Detroit, Mich., Jul 30, 2021 / 15:19 pm
Blessed Solanus Casey's childhood was not easy. He contracted diphtheria that permanently damaged his voice. Casey’s family also struggled economically since he was one of sixteen children. Despite these struggles, Casey’s large Irish Catholic family instilled in him a love for the Catholic faith and a devotion to the rosary.
After bad harvests, Casey left home at 17 to find work. He took on many jobs, including a lumberjack, a prison guard, and a streetcar conductor, during which he witnessed a murder, causing him to rethink his life.
Instead of sinking into despair at the sight of such an awful scene, Casey decided to give his life in service to others as a priest. He struggled academically and he joined the Capuchins, where he was ordained a simplex priest, meaning he could say Mass, but could not preach publicly or hear confessions.
While others might feel it beneath their dignity to serve as a doorman, Solanus Casey accepted his position humbly and gratefully. Solanus Casey tended to those he met at the door of the monastery with gentleness. Fr. Carlo Calloni, the general postulator for the Order of Friars Minor-Capuchin, said, “There was no one, after visiting Solanus Casey at the door of the monastery, who returned with nothing. Everyone received something, spiritual or material.” Casey realized that everything he had came from God, so he directed everything he had in praise of God through love of neighbor.
Casey viewed gratitude as an essential human quality. He said, “Gratitude is the first sign of a thinking, rational creature; ingratitude leads to so many breaks with God and our neighbor.”

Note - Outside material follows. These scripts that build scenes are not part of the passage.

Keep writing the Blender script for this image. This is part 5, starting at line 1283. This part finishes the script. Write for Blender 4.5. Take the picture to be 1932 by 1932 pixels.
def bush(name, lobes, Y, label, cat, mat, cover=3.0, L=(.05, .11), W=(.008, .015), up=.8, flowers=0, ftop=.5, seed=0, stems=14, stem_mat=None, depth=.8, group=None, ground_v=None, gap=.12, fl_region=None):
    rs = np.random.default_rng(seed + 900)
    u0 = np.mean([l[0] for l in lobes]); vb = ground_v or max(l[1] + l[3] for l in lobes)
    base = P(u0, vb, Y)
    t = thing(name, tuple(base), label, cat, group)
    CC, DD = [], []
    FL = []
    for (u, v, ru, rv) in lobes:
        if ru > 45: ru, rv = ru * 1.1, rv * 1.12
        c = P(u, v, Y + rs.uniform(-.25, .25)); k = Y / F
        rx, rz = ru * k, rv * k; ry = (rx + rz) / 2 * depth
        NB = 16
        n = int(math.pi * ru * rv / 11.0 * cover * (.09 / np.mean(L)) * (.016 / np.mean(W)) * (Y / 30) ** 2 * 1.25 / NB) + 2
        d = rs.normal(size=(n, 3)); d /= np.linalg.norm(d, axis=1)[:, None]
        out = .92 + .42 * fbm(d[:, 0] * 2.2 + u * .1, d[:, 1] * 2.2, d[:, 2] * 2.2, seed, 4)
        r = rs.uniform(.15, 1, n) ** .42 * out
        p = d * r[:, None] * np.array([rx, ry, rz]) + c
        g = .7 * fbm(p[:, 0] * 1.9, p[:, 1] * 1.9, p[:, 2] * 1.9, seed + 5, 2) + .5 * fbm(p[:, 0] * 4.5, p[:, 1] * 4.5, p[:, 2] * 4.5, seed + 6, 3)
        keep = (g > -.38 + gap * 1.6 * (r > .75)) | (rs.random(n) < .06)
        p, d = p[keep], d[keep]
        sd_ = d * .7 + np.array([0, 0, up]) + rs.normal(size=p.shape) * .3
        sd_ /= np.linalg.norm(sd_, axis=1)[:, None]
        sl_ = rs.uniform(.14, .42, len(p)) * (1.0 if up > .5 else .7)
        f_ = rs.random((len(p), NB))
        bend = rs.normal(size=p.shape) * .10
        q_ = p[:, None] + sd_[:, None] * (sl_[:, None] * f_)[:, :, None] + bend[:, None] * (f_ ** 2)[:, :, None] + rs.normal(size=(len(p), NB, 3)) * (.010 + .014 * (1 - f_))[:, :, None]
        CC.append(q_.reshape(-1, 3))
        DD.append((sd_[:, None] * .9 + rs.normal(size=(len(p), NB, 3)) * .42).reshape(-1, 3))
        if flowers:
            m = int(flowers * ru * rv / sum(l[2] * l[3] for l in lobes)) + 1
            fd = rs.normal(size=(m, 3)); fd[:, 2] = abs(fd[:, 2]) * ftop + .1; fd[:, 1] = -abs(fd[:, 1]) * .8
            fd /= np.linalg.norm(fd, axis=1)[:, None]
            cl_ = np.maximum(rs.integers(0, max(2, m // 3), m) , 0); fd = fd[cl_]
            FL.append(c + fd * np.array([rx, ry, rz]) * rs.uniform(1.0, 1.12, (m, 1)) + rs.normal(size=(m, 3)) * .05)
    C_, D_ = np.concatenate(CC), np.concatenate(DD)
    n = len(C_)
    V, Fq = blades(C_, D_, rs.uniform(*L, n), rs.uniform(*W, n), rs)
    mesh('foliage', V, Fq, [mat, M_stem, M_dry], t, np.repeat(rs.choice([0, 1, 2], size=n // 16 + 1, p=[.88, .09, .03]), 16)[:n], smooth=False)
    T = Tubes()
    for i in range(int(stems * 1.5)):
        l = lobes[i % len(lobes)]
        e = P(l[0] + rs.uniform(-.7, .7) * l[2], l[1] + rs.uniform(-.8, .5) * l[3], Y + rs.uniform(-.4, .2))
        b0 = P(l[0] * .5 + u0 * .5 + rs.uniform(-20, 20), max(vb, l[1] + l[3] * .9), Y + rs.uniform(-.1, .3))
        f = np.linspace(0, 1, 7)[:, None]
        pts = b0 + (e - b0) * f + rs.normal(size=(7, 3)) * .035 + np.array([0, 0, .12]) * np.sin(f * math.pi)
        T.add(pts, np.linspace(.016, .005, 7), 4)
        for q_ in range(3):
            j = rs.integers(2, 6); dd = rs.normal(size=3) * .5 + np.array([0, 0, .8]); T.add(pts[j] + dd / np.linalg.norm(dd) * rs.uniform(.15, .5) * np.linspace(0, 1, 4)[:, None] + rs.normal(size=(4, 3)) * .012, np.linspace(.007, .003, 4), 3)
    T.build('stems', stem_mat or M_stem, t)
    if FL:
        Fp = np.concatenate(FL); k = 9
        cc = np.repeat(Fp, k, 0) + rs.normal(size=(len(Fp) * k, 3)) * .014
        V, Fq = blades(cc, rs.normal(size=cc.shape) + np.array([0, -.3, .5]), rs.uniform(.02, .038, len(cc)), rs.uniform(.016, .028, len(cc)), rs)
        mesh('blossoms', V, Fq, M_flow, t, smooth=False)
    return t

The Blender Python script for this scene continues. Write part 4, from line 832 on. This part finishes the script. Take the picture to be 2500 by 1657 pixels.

Gratitude gave him a cheerfulness and joy that ran through everything he did, even though he suffered illnesses. For example, Solanus Casey loved to play violin, but was not good at it. So as not to disturb the other friars, he would play his violin in front of the Blessed Sacrament, out of joy and gratitude.

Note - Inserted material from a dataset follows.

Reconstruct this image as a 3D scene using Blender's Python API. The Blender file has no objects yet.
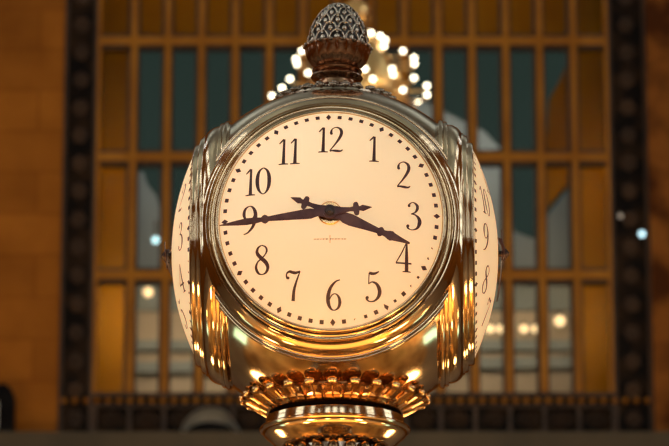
import bpy, bmesh, math, random
from mathutils import Vector, Matrix
random.seed(7)
PI = math.pi
S = bpy.context.scene
C = S.collection
# ------------------------------------------------------------------ camera
R = 0.30                      # radius of a clock dial in metres
F = 3733.0                    # focal length in pixels
ELEV = math.radians(14.3); PITCH = ELEV + math.atan(32 / F)
DIST = 10.35
HZ, VT = DIST * math.cos(ELEV), DIST * math.sin(ELEV)
CAM = Vector((0, -HZ, 1.62)); ZC = CAM.z + VT
cam = bpy.data.objects.new('camera', bpy.data.cameras.new('camera')); C.objects.link(cam)
cam.location = CAM; cam.rotation_euler = (PI / 2 + PITCH, 0, 0)
cam.data.sensor_width = 36; cam.data.lens = F / 669 * 36
cam.data.clip_end = 300
cam.data.dof.use_dof = True; cam.data.dof.focus_distance = 10.0; cam.data.dof.aperture_fstop = 7.4
S.camera = cam

def at(px, py, Y):
    d = Vector(((px - 334.5) / F, 0, (223 - py) / F))
    w = Vector((d.x, math.cos(PITCH) - d.z * math.sin(PITCH), math.sin(PITCH) + d.z * math.cos(PITCH)))
    return CAM + w * ((Y - CAM.y) / w.y)

# ------------------------------------------------------------------ materials
def mat(name, col=(.5, .5, .5), rough=.5, metal=0, emit=None, es=0, spec=None, coat=0):
    m = bpy.data.materials.new(name); m.use_nodes = True
    b = m.node_tree.nodes['Principled BSDF']
    b.inputs['Base Color'].default_value = (*col, 1); b.inputs['Roughness'].default_value = rough
    b.inputs['Metallic'].default_value = metal
    if emit: b.inputs['Emission Color'].default_value = (*emit, 1); b.inputs['Emission Strength'].default_value = es
    if spec is not None: b.inputs['Specular IOR Level'].default_value = spec
    b.inputs['Coat Weight'].default_value = coat
    return m

def noise_mix(m, c1, c2, scale=5, detail=4, rough_range=None, bump=0, dist=.01, lo=.35, hi=.65, stretch=None):
    nt = m.node_tree; N = nt.nodes; L = nt.links; b = N['Principled BSDF']
    tc = N.new('ShaderNodeTexCoord'); no = N.new('ShaderNodeTexNoise')
    no.inputs['Scale'].default_value = scale; no.inputs['Detail'].default_value = detail
    src = tc.outputs['Object']
    if stretch:
        mp = N.new('ShaderNodeMapping'); mp.inputs['Scale'].default_value = stretch
        L.new(src, mp.inputs['Vector']); src = mp.outputs['Vector']
    L.new(src, no.inputs['Vector'])
    cr = N.new('ShaderNodeValToRGB'); e = cr.color_ramp.elements
    e[0].position = lo; e[0].color = (*c1, 1); e[1].position = hi; e[1].color = (*c2, 1)
    L.new(no.outputs['Fac'], cr.inputs['Fac']); L.new(cr.outputs['Color'], b.inputs['Base Color'])
    if rough_range:
        mr = N.new('ShaderNodeMapRange'); mr.inputs['To Min'].default_value = rough_range[0]; mr.inputs['To Max'].default_value = rough_range[1]
        L.new(no.outputs['Fac'], mr.inputs['Value']); L.new(mr.outputs['Result'], b.inputs['Roughness'])
    if bump:
        bp = N.new('ShaderNodeBump'); bp.inputs['Strength'].default_value = bump; bp.inputs['Distance'].default_value = dist
        L.new(no.outputs['Fac'], bp.inputs['Height']); L.new(bp.outputs['Normal'], b.inputs['Normal'])
    return m

brass = noise_mix(mat('polished_brass', metal=1, rough=.14), (.36, .25, .14), (.56, .40, .235), 5, 2, (.07, .16), .08, .004)
brass_old = noise_mix(mat('aged_brass', metal=1, rough=.25), (.40, .23, .10), (.66, .42, .20), 10, 3, (.10, .22), .05, .002)
copper = noise_mix(mat('dark_copper', metal=1, rough=.2), (.17, .08, .04), (.36, .20, .11), 9, 2, (.1, .22))
bronze = noise_mix(mat('dark_bronze', metal=1, rough=.3), (.16, .12, .08), (.46, .36, .26), 18, 3, (.14, .28), .1, .002)
black_gap = mat('black_shadow_gap', (.003, .002, .002), .8, spec=0)  # shade of the recess put into a flat black
opal = mat('opal_glass', (.20, .185, .16), .24, emit=(1.0, .50, .12), es=.19, spec=.15)
nt = opal.node_tree; tl = nt.nodes.new('ShaderNodeBsdfTranslucent'); tl.inputs['Color'].default_value = (.86, .80, .70, 1); ads = nt.nodes.new('ShaderNodeAddShader')
nt.links.new(nt.nodes['Principled BSDF'].outputs[0], ads.inputs[0]); nt.links.new(tl.outputs[0], ads.inputs[1]); nt.links.new(ads.outputs[0], nt.nodes['Material Output'].inputs['Surface'])
ink = noise_mix(mat('numeral_enamel', rough=.5), (.024, .004, .004), (.045, .008, .008), 60, 2)
ink_faint = mat('faint_enamel', (.20, .17, .10), .5)
steel = noise_mix(mat('weathered_hand_steel', metal=.3, rough=.38), (.035, .006, .005), (.080, .035, .030), 26, 4, (.28, .45), .3, .001)
iron = mat('dark_hub_iron', (.05, .035, .03), .35, .8)

# ------------------------------------------------------------------ mesh helpers
def obj(name, bm, m, parent=None, smooth=True, angle=35, kind=None):
    me = bpy.data.meshes.new(name); bmesh.ops.recalc_face_normals(bm, faces=bm.faces[:])
    bm.to_mesh(me); bm.free()
    if smooth:
        me.polygons.foreach_set('use_smooth', [True] * len(me.polygons)); me.set_sharp_from_angle(angle=math.radians(angle))
    me.materials.append(m)
    o = bpy.data.objects.new(name, me); C.objects.link(o)
    if parent: o.parent = parent
    if kind: o['kind'] = kind
    return o

def box(bm, a, b):
    r = bmesh.ops.create_cube(bm, size=1)
    M = Matrix.Translation(((a[0] + b[0]) / 2, (a[1] + b[1]) / 2, (a[2] + b[2]) / 2)) @ Matrix.Diagonal((abs(b[0] - a[0]), abs(b[1] - a[1]), abs(b[2] - a[2]), 1))
    bmesh.ops.transform(bm, matrix=M, verts=r['verts'])
    return r['verts']

def boxes(*bs):
    bm = bmesh.new()
    for a, b in bs: box(bm, a, b)
    return bm

def sphere(bm, c, r, seg=16, rings=10, sc=(1, 1, 1), rot=None):
    q = bmesh.ops.create_uvsphere(bm, u_segments=seg, v_segments=rings, radius=r)
    M = Matrix.Translation(c) @ (rot.to_4x4() if rot else Matrix()) @ Matrix.Diagonal((*sc, 1))
    bmesh.ops.transform(bm, matrix=M, verts=q['verts'])

def lathe(bm, prof, seg=96, M=Matrix(), rf=None):
    """prof: (radius, height); axis Z; rf(angle, k) radius factor"""
    rows = []
    for k, (r, z) in enumerate(prof):
        if r < 1e-6: rows.append([bm.verts.new(M @ Vector((0, 0, z)))]); continue
        row = []
        for i in range(seg):
            a = 2 * PI * i / seg; q = r * (rf(a, k) if rf else 1)
            row.append(bm.verts.new(M @ Vector((q * math.cos(a), q * math.sin(a), z))))
        rows.append(row)
    for A, B in zip(rows, rows[1:]):
        for i in range(seg):
            j = (i + 1) % seg
            if len(A) == 1 and len(B) == 1: break
            if len(A) == 1: bm.faces.new((A[0], B[i], B[j]))
            elif len(B) == 1: bm.faces.new((A[i], A[j], B[0]))
            else: bm.faces.new((A[i], A[j], B[j], B[i]))

def tube(bm, pts, rad, seg=8):
    pts = [Vector(p) for p in pts]; rows = []
    for i, p in enumerate(pts):
        d = (pts[min(i + 1, len(pts) - 1)] - pts[max(i - 1, 0)]).normalized()
        u = d.orthogonal().normalized(); v = d.cross(u); r = rad[i] if isinstance(rad, (list, tuple)) else rad
        rows.append([bm.verts.new(p + (u * math.cos(2 * PI * k / seg) + v * math.sin(2 * PI * k / seg)) * r) for k in range(seg)])
    for A, B in zip(rows, rows[1:]):
        for k in range(seg): bm.faces.new((A[k], A[(k + 1) % seg], B[(k + 1) % seg], B[k]))
    bm.faces.new(rows[0]); bm.faces.new(rows[-1])

def catmull(P, n=10):
    out = []
    for i in range(len(P) - 1):
        p0, p1, p2, p3 = P[max(i - 1, 0)], P[i], P[i + 1], P[min(i + 2, len(P) - 1)]
        for k in range(n):
            t = k / n
            out.append(tuple(.5 * (2 * b + (c - a) * t + (2 * a - 5 * b + 4 * c - d) * t * t + (3 * b - a - 3 * c + d) * t ** 3) for a, b, c, d in zip(p0, p1, p2, p3)))
    out.append(tuple(P[-1])); return out

def tag(o, label=None, cat=None, group=None, kind=None):
    if label: o['label'] = label
    if cat: o['category'] = cat
    if group: o['group'] = group
    if kind: o['kind'] = kind
    return o

def empty(name, loc, label=None, cat=None, group=None):
    o = bpy.data.objects.new(name, None); C.objects.link(o); o.location = loc; o.empty_display_size = .1
    return tag(o, label, cat, group)

# ================================================================== THE CLOCK
# local units: 1 = dial radius; the root is scaled by R through U()
clock = empty('station_clock', (0.0, 0, 0), 'four-faced brass ball clock with glowing opal dials and pinecone finial', 'clock')
clock.location = ((335 - 334.5) / F * DIST, 0, ZC)
YAW = math.radians(-1.7)
clock.rotation_euler = (0, 0, YAW)
US = Matrix.Diagonal((R, R, R, 1))
def cobj(name, bm, m, parent=None, **k):
    bmesh.ops.transform(bm, matrix=US, verts=bm.verts[:])
    return obj(name, bm, m, parent or clock, **k)

A0 = 1.262            # plane of the glass edge
SAG = .245           # dome of the glass
RS = (1 + SAG * SAG) / (2 * SAG)
def dome(r): return A0 + math.sqrt(max(RS * RS - r * r, 0)) - (RS - SAG)
# matrix for "face frame": x right, y up (seen by a viewer), z outwards -> front face looks to -Y
FACE = Matrix(((1, 0, 0, 0), (0, 0, -1, 0), (0, 1, 0, 0), (0, 0, 0, 1)))
def side(k): return Matrix.Rotation(k * PI / 2, 4, 'Z')       # 0 front, 1 right (+X), 2 back, 3 left
SR = 1.545
PROF = [(.985, 1.235), (.992, 1.264), (1.003, 1.280), (1.018, 1.281), (1.029, 1.270), (1.033, 1.250), (1.036, 1.226),
        (1.046, 1.212), (1.060, 1.205), (1.072, 1.206), (1.078, 1.218), (1.086, 1.224), (1.094, 1.217), (1.096, 1.200),
        (1.100, 1.184), (1.106, 1.192), (1.114, 1.191), (1.118, 1.180),
        (1.122, 1.172), (1.140, 1.163), (1.160, 1.145), (1.178, 1.118), (1.190, 1.088), (1.195, 1.062), (1.193, 1.046),
        (1.200, 1.040), (1.208, 1.044), (1.218, 1.042), (1.224, 1.031), (1.223, 1.016), (1.217, 1.006),
        (1.224, 1.002), (1.234, 1.003), (1.242, .993), (1.244, .977), (1.238, .963), (1.228, .957), (1.222, .945)]
def wedge(bm, M):
    for n in (Vector((1, 1, 0)), Vector((-1, 1, 0))):
        g = bm.verts[:] + bm.edges[:] + bm.faces[:]
        bmesh.ops.bisect_plane(bm, geom=g, dist=1e-6, plane_co=(0, 0, 0), plane_no=n, clear_outer=True)
    bmesh.ops.transform(bm, matrix=M, verts=bm.verts[:])
for k in range(4):
    bm = bmesh.new(); lathe(bm, PROF, 160, FACE); wedge(bm, side(k)); cobj('bezel', bm, brass, angle=50)
for nm, up in (('dome_housing', 1), ('bowl_housing', -1)):
    hb = bmesh.new()
    for k in range(4):
        bm = bmesh.new(); pr = [(1.221, .947)]
        for i in range(31):
            a = .945 * (1 - i / 30); pr.append((math.sqrt(SR * SR - a * a), a))
        lathe(bm, pr, 160, FACE); wedge(bm, side(k))
        bmesh.ops.bisect_plane(bm, geom=bm.verts[:] + bm.edges[:] + bm.faces[:], dist=1e-6, plane_co=(0, 0, 0), plane_no=(0, 0, -up), clear_outer=True)
        me = bpy.data.meshes.new('tmp'); bm.to_mesh(me); bm.free(); hb.from_mesh(me); bpy.data.meshes.remove(me)
    bmesh.ops.remove_doubles(hb, verts=hb.verts[:], dist=1e-4)
    cobj(nm, hb, brass, angle=40)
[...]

Solanus Casey’s gratitude to God and faith in him manifested itself in many miracles, including one with ice cream. According to Fr. Tom Nguyen, OFM Cap., a friar in Detroit, Casey put two ice cream cones in his desk drawer to save them for later. When another brother returned from an appointment, Casey pulled out not just two ice cream cones, but three, all frozen still and ready to eat.
Casey’s mantra “Thank God ahead of time” shone in his advice to people. Fr. Joseph Mary Elder, OFM Cap. recounted a story. In 1940, the Fanning parents from Dearborn, Michigan, came to Fr. Solanus Casey worried about the health of their daughter Elizabeth, who was sick with leukemia. Fr. Solanus urged them to thank God for all the good he had done and was sure to do for them and their daughter. A few days later, Elizabeth was completely healed from her leukemia.